Allie Terrell is a 2010 convert to Catholicism after dabbling in a few different trains of religious thought. She graduated from Rose-Hulman in 2009 with a degree in computer science, and is now pursuing her doctorate in the hopes of teaching some day. When she can spare a few hours, Allie likes to visit religious sites and work on her photography. She blogs about her journeys at Here Is The Church.

  • Absolutely beautiful reflection. Thank you so much for sharing.

  • richard

    A very interesting read about your experience on the islands.

    As an enthusiastic reader of history, I wonder if they had to undergo the WWII event?

  • I’ve attended Mass in Spanish when I went to Peru. The church was less crowded and there was a woman in the pews singing all the hymns. I confused the priest by trying to receive Communion in my hands instead of in my mouth. Since then I got scared of going to Mass there and messing up haha

  • @Richard Kosrae definitely had its importance in WWII as far as a strategic hold of the Japanese. However, no battles were fought there, and most of the impact came from citizens being used as laborers on other islands. Its current association with the US came from Japan being forced to give up its territories in the Pacific after WWII, the UN taking control (led by the US), and then Kosrae uniting with three others to form the FSM – a sovereign state – and then entering into an agreement with the US.

    @Mariella I’m sure that – at the end of the day – you’ll learn to adapt. Think of all the graces alone that come from simply attending Mass. 🙂

  • It’s nice that the polyglot languages have brought consolation to some.

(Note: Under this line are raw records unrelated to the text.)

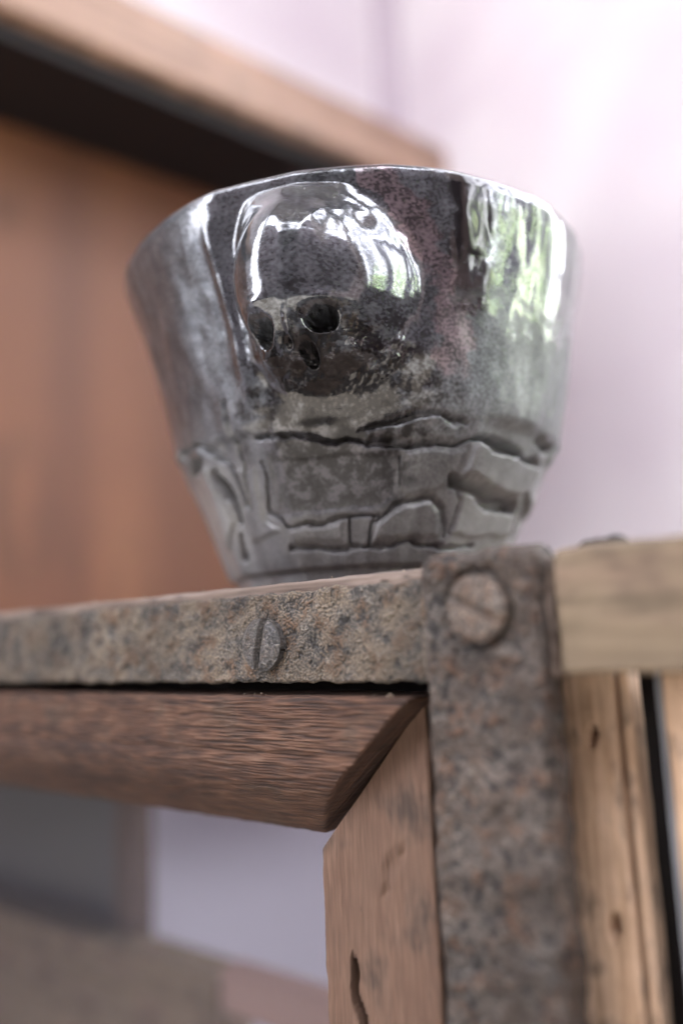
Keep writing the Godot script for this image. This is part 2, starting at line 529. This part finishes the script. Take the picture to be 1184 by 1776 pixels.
func rail_shape(p: Vector3) -> Vector3:
	var w := clampf((p.y + 0.281) / 0.213, 0, 1)          # 0 at the lower edge, 1 at the upper
	var front := lerpf(-0.105, 0.0, sin(minf(w / 0.56, 1.0) * PI / 2)) if w < 0.56 else lerpf(0.0, 0.006, (w - 0.56) / 0.44)
	if absf(w - 0.6) < 0.02:
		front -= 0.003
	var k := clampf((p.z + 0.2) / 0.18, 0, 1)
	p.z = lerpf(p.z, p.z + front + 0.02, k)
	var end := -0.022 - (-0.075 - p.y) * 1.15                     # the mitre
	var far := clampf((p.x + 0.6) / 0.58, 0, 1)
	p.x += (end + 0.02) * far
	return p


func stile_shape(p: Vector3) -> Vector3:
	var top := -0.066 + (p.x + 0.036) * 1.12
	if p.z > -0.08:
		# the long crack and two dents
		var mid := -0.1764 + (-0.3688 - p.y) * 0.11 + 0.004 * sin(p.y * 60.0)
		var wide := 0.0052 * smoothstep(-0.365, -0.40, p.y) * smoothstep(-0.62, -0.45, p.y)
		if wide > 0.0005:
			p.z -= 0.13 * (1.0 - smoothstep(wide * 0.6, wide * 1.3, absf(p.x - mid)))
		for q in [[-0.1036, -0.2558, 0.02], [-0.1124, -0.285, 0.012], [-0.085, -0.25, 0.009]]:
			p.z -= 0.006 * (1.0 - smoothstep(0.2, 1.0, Vector2(p.x - q[0], (p.y - q[1]) * 0.8).length() / q[2]))
	var k := clampf((p.y + 0.5) / 0.41, 0, 1)
	p.y += (top - 0.012 + 0.09) * k
	return p


# ---------------------------------------------------------------- the cup
const CUP_X := 0.0413
const CUP_Z := -1.522
const PROFILE := [[0.0853, 0.239], [0.112, 0.244], [0.119, 0.259], [0.135, 0.267], [0.187, 0.290], [0.26, 0.322], [0.335, 0.357], [0.362, 0.3655], [0.43, 0.382], [0.484, 0.395], [0.572, 0.4135], [0.62, 0.4275], [0.65, 0.436], [0.676, 0.4415]]
# carved lines of the lower wall: half width, depth, then angle (degrees) and height of each point
const CARVED := [
	[0.0085, 0.016, [28.4, 0.304, 37, 0.2973, 48, 0.2917, 65, 0.286]],
	[0.0105, 0.020, [24, 0.2455, 31, 0.230, 37, 0.2208, 46, 0.2129, 57, 0.2115]],
	[0.010, 0.018, [60.5, 0.247, 66, 0.232, 72, 0.213]],
	[0.006, 0.014, [61.4, 0.2282, 63.6, 0.198, 66, 0.165]],
	[0.007, 0.010, [56, 0.326, 64, 0.318, 70, 0.322]],
	[0.005, 0.010, [70, 0.235, 73, 0.19, 76, 0.15]],
	[0.0045, 0.009, [-32, 0.3219, -20, 0.3184, -11, 0.3024, -2, 0.2965, 10, 0.2915, 23, 0.2952, 28.4, 0.304]],
	[0.0035, 0.006, [-4, 0.313, 9.8, 0.3322, 17.2, 0.3388, 24, 0.3247]],
	[0.0035, 0.007, [-28.5, 0.1828, -14.3, 0.1853, -3.2, 0.1906, 2, 0.1911]],
	[0.0040, 0.008, [-29, 0.1512, -15.8, 0.1448, 0, 0.1443, 11.7, 0.1497, 25, 0.1407, 40, 0.146]],
	[0.0028, 0.007, [-7.2, 0.1873, -7.7, 0.1486]],
	[0.0030, 0.007, [0, 0.1915, -1.1, 0.1471]],
	[0.0028, 0.004, [7, 0.2768, 7.9, 0.2352]],
	[0.0035, 0.007, [0.3, 0.1812, 9.1, 0.2098, 18.1, 0.2166, 22.4, 0.2016, 24.4, 0.1583]],
	[0.0032, 0.006, [26, 0.1629, 28.2, 0.2112, 24, 0.2455]],
	[0.0080, 0.020, [-52.8, 0.2875, -51, 0.2577, -50, 0.2289, -49.7, 0.206]],
	[0.0100, 0.016, [-70, 0.306, -64, 0.312, -57, 0.307]],
	[0.0050, 0.012, [-71, 0.306, -73, 0.275]],
	[0.0060, 0.008, [-70, 0.3372, -56.6, 0.3369, -50.2, 0.3192, -46.4, 0.3008, -44, 0.23]],
	[0.0040, 0.008, [-33.3, 0.288, -32, 0.2605, -35, 0.2179, -28.5, 0.1828]],
	[0.0075, 0.012, [-51.7, 0.1765, -52.7, 0.148]],
	[0.0040, 0.006, [-40, 0.385, -40.6, 0.2947, -42.2, 0.2229]],
]
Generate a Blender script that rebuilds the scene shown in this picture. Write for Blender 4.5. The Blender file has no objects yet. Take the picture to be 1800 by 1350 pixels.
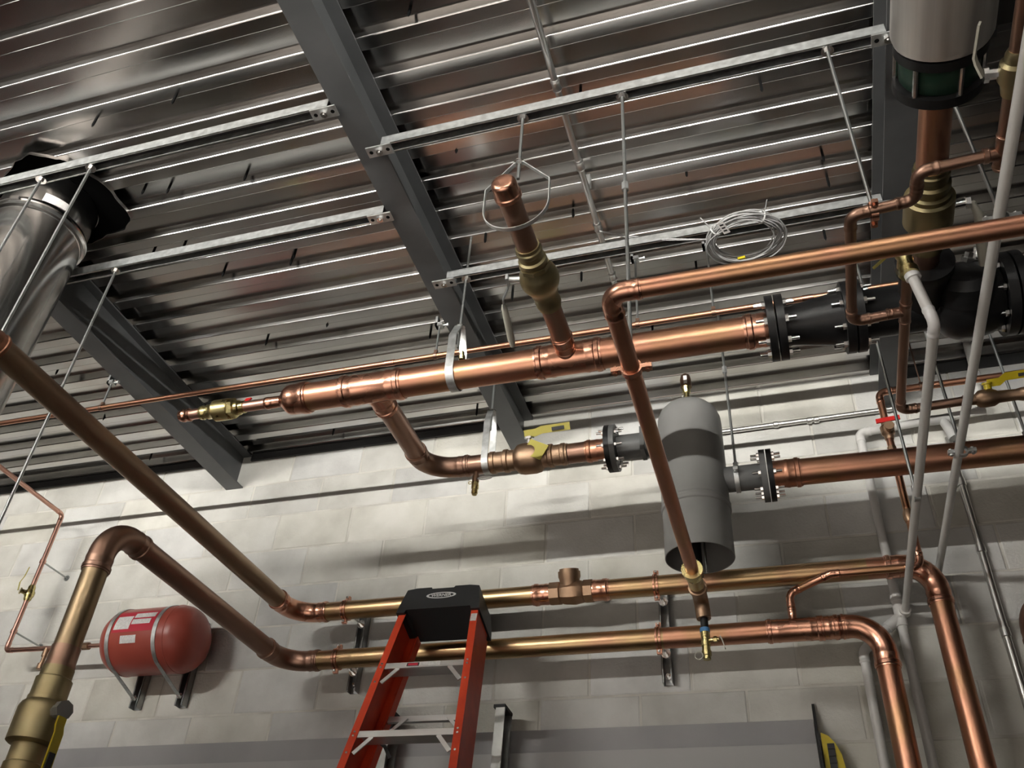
import bpy, math, random
from mathutils import Vector as V, Matrix
random.seed(7)
PI = math.pi
scn = bpy.context.scene
col = scn.collection

# ------------------------------------------------------------------ camera
cam_d = bpy.data.cameras.new('camera')
cam_d.sensor_fit = 'HORIZONTAL'
cam_d.sensor_width = 36.0
cam_d.lens = 36.0 * 1589.4 / 1800.0
cam_d.clip_start = 0.02
cam = bpy.data.objects.new('camera', cam_d)
col.objects.link(cam)
_yaw, _pitch, _roll = -0.3354896, 0.6678425, -0.0705122
_f = V((math.sin(_yaw) * math.cos(_pitch), math.cos(_yaw) * math.cos(_pitch), math.sin(_pitch)))
_r = V((math.cos(_yaw), -math.sin(_yaw), 0))
_d = -_r.cross(_f)
_r2 = math.cos(_roll) * _r + math.sin(_roll) * _d
_d2 = -math.sin(_roll) * _r + math.cos(_roll) * _d
_m = Matrix((_r2, -_d2, -_f)).transposed().to_4x4()
_m.translation = V((0, 0, 1.573))
cam.matrix_world = _m
scn.camera = cam

# ------------------------------------------------------------------ world, exposure
w = bpy.data.worlds.new('world')
scn.world = w
w.use_nodes = True
w.node_tree.nodes['Background'].inputs[0].default_value = (0.05, 0.05, 0.055, 1)
w.node_tree.nodes['Background'].inputs[1].default_value = 0.3
vs = scn.view_settings
vs.view_transform = 'Standard'
vs.look = 'None'
vs.gamma = 1.0
vs.use_curve_mapping = False
vs.exposure = 1.0
scn.cycles.max_bounces = 6
scn.cycles.diffuse_bounces = 3
scn.cycles.glossy_bounces = 4
scn.cycles.caustics_reflective = False
scn.cycles.caustics_refractive = False
scn.cycles.adaptive_threshold = 0.03
TUBE, TUBE_DIM = 560.0, 430.0          # radiance of the fluorescent tubes, the right pair set dimmer
LIGHT_Y, LIGHT_Z = -1.8, 3.66
LIP_L, LIP_R = -0.0125, -0.0020   # height of the lips, added to dim the lower wall, from the tubes
DOWN = 250.0         # watts of each added unseen downlight

# ------------------------------------------------------------------ mesh helpers
def frame(d):
    d = d.normalized()
    a = V((0, 0, 1)) if abs(d.z) < 0.9 else V((1, 0, 0))
    u = d.cross(a).normalized()
    return u, d.cross(u).normalized()


class MB:
    def __init__(s):
        s.v = []
        s.f = []

    def _rings(s, rings, caps=(True, True), closed=False):
        n = len(rings[0])
        b = len(s.v)
        for r in rings:
            s.v.extend(r)
        m = len(rings)
        for i in range(m if closed else m - 1):
            for k in range(n):
                a = b + i * n + k
                a2 = b + i * n + (k + 1) % n
                c = b + ((i + 1) % m) * n + k
                c2 = b + ((i + 1) % m) * n + (k + 1) % n
                s.f.append((a, a2, c2, c))
        if not closed:
            if caps[0]:
                s.f.append(tuple(b + k for k in reversed(range(n))))
            if caps[1]:
                s.f.append(tuple(b + (m - 1) * n + k for k in range(n)))
        return s

    def lathe(s, p, axis, prof, seg=24, caps=(True, True), rot=0.0):
        p = V(p)
        d = V(axis).normalized()
        u, w_ = frame(d)
        rings = []
        for t, r in prof:
            rings.append([p + d * t + (u * math.cos(rot + 2 * PI * k / seg) + w_ * math.sin(rot + 2 * PI * k / seg)) * r for k in range(seg)])
        return s._rings(rings, caps)

    def cyl(s, a, b, r, seg=16, caps=(True, True)):
        a, b = V(a), V(b)
        return s.lathe(a, b - a, [(0, r), ((b - a).length, r)], seg, caps)

    def sweep(s, pts, rad, seg=16, caps=(True, True), closed=False):
        pts = [V(p) for p in pts]
        n = len(pts)
        if not isinstance(rad, (list, tuple)):
            rad = [rad] * n
        tan = []
        for i in range(n):
            if closed:
                t = pts[(i + 1) % n] - pts[i - 1]
            else:
                t = pts[min(i + 1, n - 1)] - pts[max(i - 1, 0)]
            tan.append(t.normalized())
        u, _ = frame(tan[0])
        rings = []
        for i in range(n):
            if i:
                u = (u - tan[i] * u.dot(tan[i])).normalized()
            w_ = tan[i].cross(u).normalized()
            rings.append([pts[i] + (u * math.cos(2 * PI * k / seg) + w_ * math.sin(2 * PI * k / seg)) * rad[i] for k in range(seg)])
        return s._rings(rings, caps, closed)

    def strap(s, pts, wdir, w_, th, closed=False):
        pts = [V(p) for p in pts]
        wd = V(wdir).normalized()
        n = len(pts)
        rings = []
        for i in range(n):
            if closed:
                t = pts[(i + 1) % n] - pts[i - 1]
            else:
                t = pts[min(i + 1, n - 1)] - pts[max(i - 1, 0)]
            nn = t.normalized().cross(wd).normalized()
            rings.append([pts[i] + wd * a * w_ / 2 + nn * b * th / 2 for a, b in ((-1, -1), (1, -1), (1, 1), (-1, 1))])
        return s._rings(rings, (True, True), closed)

    def obox(s, c, ax, ay, az):
        """box with centre c and half-axis vectors"""
        c, ax, ay, az = V(c), V(ax), V(ay), V(az)
        b = len(s.v)
        for i in (-1, 1):
            for j in (-1, 1):
                for k in (-1, 1):
                    s.v.append(c + ax * i + ay * j + az * k)
        for q in ((0, 1, 3, 2), (4, 6, 7, 5), (0, 4, 5, 1), (2, 3, 7, 6), (0, 2, 6, 4), (1, 5, 7, 3)):
            s.f.append(tuple(b + i for i in q))
        return s

    def box(s, lo, hi):
        lo, hi = V(lo), V(hi)
        c = (lo + hi) / 2
        h = (hi - lo) / 2
        return s.obox(c, (h.x, 0, 0), (0, h.y, 0), (0, 0, h.z))

    def prism(s, poly, off):
        """polygon (list of 3d points) extruded by vector off"""
        off = V(off)
        b = len(s.v)
        n = len(poly)
        s.v.extend(V(p) for p in poly)
        s.v.extend(V(p) + off for p in poly)
        s.f.append(tuple(b + i for i in reversed(range(n))))
        s.f.append(tuple(b + n + i for i in range(n)))
        for i in range(n):
            j = (i + 1) % n
            s.f.append((b + i, b + j, b + n + j, b + n + i))
        return s

    def mesh(s, name, off=V((0, 0, 0)), sharp=38):
        me = bpy.data.meshes.new(name)
        me.from_pydata([tuple(V(p) - off) for p in s.v], [], s.f)
        import bmesh
        bm = bmesh.new()
        bm.from_mesh(me)
        bmesh.ops.recalc_face_normals(bm, faces=bm.faces)
        bm.to_mesh(me)
        bm.free()
        me.polygons.foreach_set('use_smooth', [True] * len(me.polygons))
        me.set_sharp_from_angle(angle=math.radians(sharp))
        me.update()
        return me


OFF = {}


def thing(name, label, cat, loc=(0, 0, 0), group=None):
    o = bpy.data.objects.new(name, None)
    o.empty_display_size = 0.05
    o.location = loc
    col.objects.link(o)
    o['label'] = label
    o['category'] = cat
    if group:
        o['group'] = group
    OFF[o.name] = V(loc)
    return o


def ob(name, mb, mat, parent=None, label=None, cat=None, group=None, kind=None, sharp=38):
    off = OFF.get(parent.name, V((0, 0, 0))) if parent else V((0, 0, 0))
    me = mb.mesh(name, off, sharp)
    me.materials.append(M[mat])
    o = bpy.data.objects.new(name, me)
    col.objects.link(o)
    if parent:
        o.parent = parent
        OFF[o.name] = off
    if label:
        o['label'] = label
    if cat:
        o['category'] = cat
    if group:
        o['group'] = group
    if kind:
        o['kind'] = kind
    return o


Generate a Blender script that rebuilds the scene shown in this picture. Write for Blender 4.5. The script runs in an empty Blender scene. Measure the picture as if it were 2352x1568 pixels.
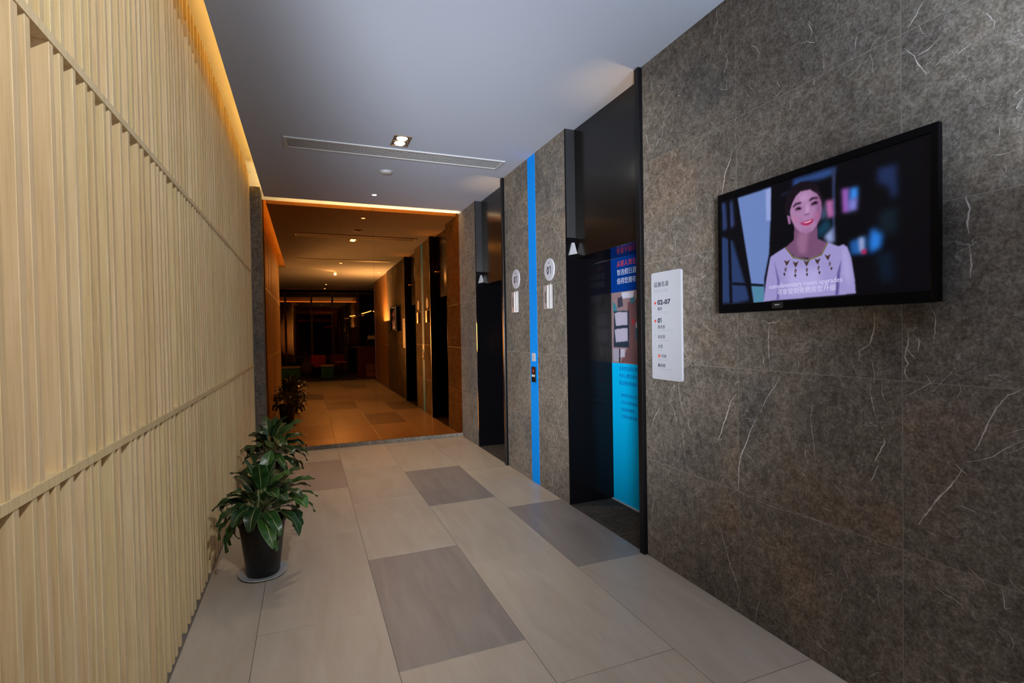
import bpy, math, random
import numpy as np
from mathutils import Matrix, Vector

random.seed(7)
S = bpy.context.scene
COL = S.collection
PI = math.pi

# ------------------------------------------------------------------ camera
CAM_H = 1.478
cd = bpy.data.cameras.new('camera'); cam = bpy.data.objects.new('camera', cd); COL.objects.link(cam)
yaw, pitch, roll = -.3793, -.01778, .01738
R = Matrix.Rotation(yaw, 3, 'Z') @ Matrix.Rotation(pitch, 3, 'X') @ Matrix.Rotation(roll, 3, 'Y')
rt, fw, up = R @ Vector((1, 0, 0)), R @ Vector((0, 1, 0)), R @ Vector((0, 0, 1))
cam.matrix_world = Matrix(((rt.x, up.x, -fw.x, 0), (rt.y, up.y, -fw.y, 0), (rt.z, up.z, -fw.z, CAM_H), (0, 0, 0, 1)))
cd.sensor_width = 36; cd.lens = 1182.8 / 2352 * 36; cd.clip_start = .02; cd.clip_end = 100
S.camera = cam

# ------------------------------------------------------------------ world, light, exposure
S.view_settings.view_transform = 'Standard'; S.view_settings.look = 'None'
S.view_settings.gamma = 1; S.view_settings.exposure = 0; S.view_settings.use_curve_mapping = False
S.cycles.use_denoising = True
S.cycles.max_bounces = 12; S.cycles.glossy_bounces = 6; S.cycles.diffuse_bounces = 6
S.cycles.sample_clamp_indirect = 6
W = bpy.data.worlds.new('world'); S.world = W; W.use_nodes = True
W.node_tree.nodes['Background'].inputs[0].default_value = (.03, .04, .08, 1)
W.node_tree.nodes['Background'].inputs[1].default_value = .25

def area(name, loc, rot, sx, sy, power, color, spread=180):
    l = bpy.data.lights.new(name, 'AREA'); l.shape = 'RECTANGLE'; l.size = sx; l.size_y = sy
    l.energy = power; l.color = color; l.spread = math.radians(spread)
    o = bpy.data.objects.new(name, l); o.location = loc; o.rotation_euler = rot; COL.objects.link(o); return o
# the photographer's bounced light beside the camera and an added, unseen cool spot filling the far pillars
area('bounce_light', (1.75, -.25, 1.85), (PI, 0, 0), .6, 1.2, 112, (.78, .88, 1.0))
kl = bpy.data.lights.new('pillar_fill_light', 'SPOT'); kl.energy = 3300; kl.color = (.95, .96, 1.0); kl.spot_size = math.radians(45); kl.spot_blend = .9; kl.shadow_soft_size = .45
ko = bpy.data.objects.new('pillar_fill_light', kl); ko.location = (-1.15, -2.0, 1.35); COL.objects.link(ko)
ko.rotation_euler = (Vector((1.62, 5.7, 1.95)) - ko.location).to_track_quat('-Z', 'Y').to_euler()

# ------------------------------------------------------------------ materials
def lin(c):
    return tuple((x / 255 / 12.92) if x / 255 <= .04045 else ((x / 255 + .055) / 1.055) ** 2.4 for x in c)
def new_mat(name):
    m = bpy.data.materials.new(name); m.use_nodes = True
    return m, m.node_tree.nodes, m.node_tree.links, m.node_tree.nodes['Principled BSDF']
def mat(name, col, rough=.5, metal=0, spec=.5, emit=None, es=1, coat=0):
    m, n, l, b = new_mat(name)
    b.inputs['Base Color'].default_value = (*col, 1); b.inputs['Roughness'].default_value = rough
    b.inputs['Metallic'].default_value = metal; b.inputs['Specular IOR Level'].default_value = spec
    b.inputs['Coat Weight'].default_value = coat
    if emit:
        b.inputs['Emission Color'].default_value = (*emit, 1); b.inputs['Emission Strength'].default_value = es
    # a trace of grain in the roughness keeps every surface procedural
    t = n.new('ShaderNodeTexNoise'); t.inputs['Scale'].default_value = 60
    r = n.new('ShaderNodeMapRange'); r.inputs[3].default_value = max(0, rough - .03); r.inputs[4].default_value = min(1, rough + .03)
    l.new(t.outputs[0], r.inputs[0]); l.new(r.outputs[0], b.inputs['Roughness'])
    return m
def coords(n, l, scale, rnd=10, kind='Object'):
    tc = n.new('ShaderNodeTexCoord'); oi = n.new('ShaderNodeObjectInfo')
    mu = n.new('ShaderNodeVectorMath'); mu.operation = 'MULTIPLY_ADD'
    l.new(tc.outputs[kind], mu.inputs[0]); mu.inputs[1].default_value = scale
    sc = n.new('ShaderNodeVectorMath'); sc.operation = 'SCALE'; cx = n.new('ShaderNodeCombineXYZ')
    for i in range(3): l.new(oi.outputs['Random'], cx.inputs[i])
    l.new(cx.outputs[0], sc.inputs[0]); sc.inputs['Scale'].default_value = rnd * 7.3
    l.new(sc.outputs[0], mu.inputs[2])
    return mu.outputs[0], oi.outputs['Random']
def noise(n, l, v, scale, detail=4, rough=.55, dist=0):
    t = n.new('ShaderNodeTexNoise'); t.inputs['Scale'].default_value = scale; t.inputs['Detail'].default_value = detail
    t.inputs['Roughness'].default_value = rough; t.inputs['Distortion'].default_value = dist
    l.new(v, t.inputs['Vector']); return t.outputs[0]
def ramp(n, l, f, stops):
    r = n.new('ShaderNodeValToRGB'); e = r.color_ramp.elements
    while len(e) < len(stops): e.new(.5)
    for i, (p, c) in enumerate(stops): e[i].position = p; e[i].color = (*c, 1)
    l.new(f, r.inputs[0]); return r.outputs[0]
def mix(n, l, f, a, b, mode='MIX'):
    m = n.new('ShaderNodeMix'); m.data_type = 'RGBA'; m.blend_type = mode
    if isinstance(f, (int, float)): m.inputs[0].default_value = f
    else: l.new(f, m.inputs[0])
    for k, x in ((6, a), (7, b)):
        if isinstance(x, tuple): m.inputs[k].default_value = (*x, 1)
        else: l.new(x, m.inputs[k])
    return m.outputs[2]
def bump(n, l, b, h, strength, dist):
    u = n.new('ShaderNodeBump'); u.inputs['Strength'].default_value = strength; u.inputs['Distance'].default_value = dist
    l.new(h, u.inputs['Height']); l.new(u.outputs[0], b.inputs['Normal'])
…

    The disastrous abandonment of the Traditional Mass in Latin, which has so undermined the unity, the cohesion, and the spiritual power of the Church in the Modern World, speaks for itself.


    Eventually the Church will return to Herself.

  • I studied abroad in South Korea, and attending Mass was both intimidating and wonderful! I mostly went to English Masses, but before I found them I went to a Korean Mass. For me, being there to worship our God with my Korean brothers and sisters in their own language was powerful. Those of us in the English Mass were truly universal. We were all visitors to Korea, bringing with us different customs and expressions. Both the Masses in English and Korean were lovely. I think attending the Mass in Korean for me would be comparable to Latin. I didn’t understand the words, but I did understand the tone. It was very prayerful.

  • What a great travel story. The beautiful universality of the Mass is one reason why no one should skip Sunday church just because they’re on vacation! I have such fond memories of experiencing Mass on trips – at World Youth Day, at an oratory in London, at a parish populated by the poor of Jamaica, and even in West Virginia school gyms on service trips.

  • Amen. I came to that realization when I spent 2yrs. in the Monastery of the Blessed Sacrament, Farmington Hills, MI. Many of the sisters were American born and bred, but there were also several sisters were from various countries in Africa and Asia, one from Australia, plus we’d get visitors–missionary priests mostly–from Latin America and Europe. It was my first real exposure to the Church universal. Talking with them helped me understand how narrowly we can view the Church in America. Doesn’t everyone want to practice contraception, abort their children, practice homosexuality and have women ordained as priests? Uh…not really. It also helped me to appreciate the freedom we have in America. One of the sisters from Vietnam attended Mass at 4:00 am in order to fly under the radar of the communist government. The congregation there is still struggling for official recognition and they never go out in their habits. Quite a bit different from here.